April 29, 2014 | Posted in Debt, Finance | By

money

By Gerri Detweiler

Money problems can be distressing and depressing. We recently heard from a college graduate who feels overwhelmed by debt:

What can I do about student loans? I owe about $150,000 and only make $36,000. I’m also looking for a new job that hopefully pays more. I feel stuck and miserable. I went to college to better myself but instead of feeling improved, I have this huge burden on my shoulders. All I do is work and pay bills, work and pay bills, work and pay bills. Help me, please!

We asked finance expert and writer (and contributor for Credit.com) Mitchell Weiss about our reader’s plight. Unfortunately the news wasn’t encouraging.

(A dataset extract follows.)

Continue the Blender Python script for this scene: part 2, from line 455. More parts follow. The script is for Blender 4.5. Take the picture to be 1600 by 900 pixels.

The writer may be entitled to some government-backed repayment plans, such as income-based repayment (IBR) or Pay As You Earn (PAYE) programs. But, Weiss cautioned, those are available only for federal loans; they are not available for private loans. If he works in the public domain, our reader might be eligible for the Public Service Loan Forgiveness Program.

“As far as his/her private loans are concerned, it’ll be case by case with the lenders,” Weiss said in an email. “Just know that any accommodation will come at a price — unpaid interest will be added to the loan balance (this is known as ‘negative amortization’), which will only make matters worse.”